3- In regards of the ministers US had the power of selection and all we know (local Iraqi) the selection done by US and how close these people to US, also US chose dirty hand person “Ahammad Aljalabi” to be in power.
So what you expecting from the rest of the ministers and Iraqi officials they see their money flay with crazy spending without any Signe indicates that all the $2.2US Billions spent done nothing to them
Dreyfuss is right on. It only makes sense. The Arab Sunnis are the ones dissatisfied most, partly because of their defeat at the hands of the US. The resistance leadership holds the key to peace. The Kurdish areas were relatively secure even before the war. The Shi'i are, between the quasi-government and the militias, sorting out security in areas in which they predominate (albeit with too much ethnic cleansing already). In terms of instability, the Arab Sunnis hold the key: they cannot be ignored, it seems, given that some elements are intent on disrupting the Kurdish and Shi'i areas and the others are generally not stopping them. Again, as with Israel and the Palestinians, the wisdom of the Dreyfuss approach is peeling from the resistance those Arab Sunnis who would accept a relatively nonfundamentalist government from those who insist upon it.

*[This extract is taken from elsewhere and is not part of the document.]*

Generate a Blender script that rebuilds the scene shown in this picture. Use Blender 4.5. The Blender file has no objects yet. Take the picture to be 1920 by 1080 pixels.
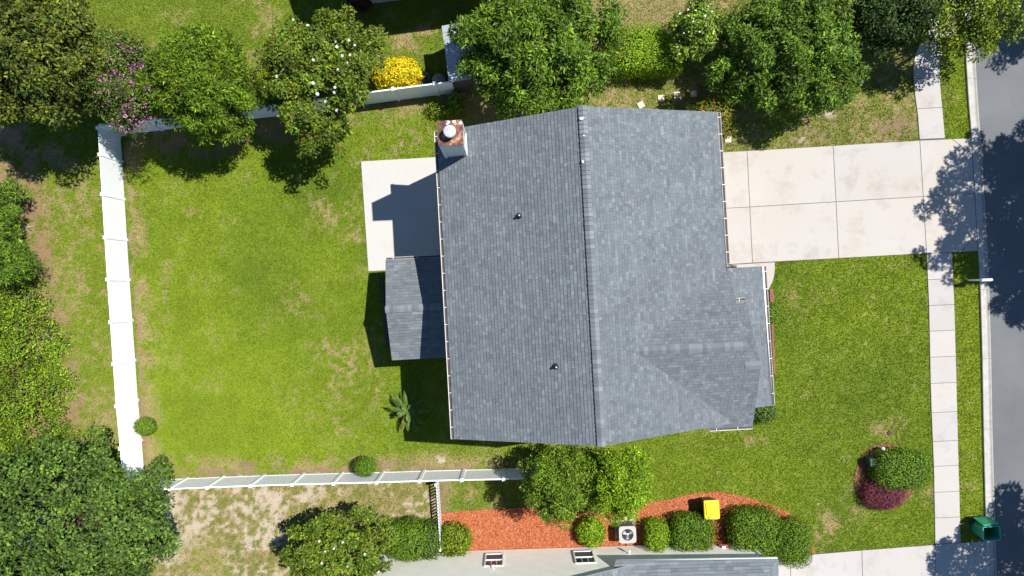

One thing I think that is missing from his article is framing the strategy on the part of the US.
I would think of it like this: the US should acknowledge that at this point, the resistance is largely fueled by the continued US presence, the US does not want to be present, the US is ready to withdraw if the resistance is ready to take part in creating/building governmental institutions determined by Iraqis, and having the resistance join the government is the last goal of the US in Iraq, so an agreement to that effect will enable complete US withdrawal.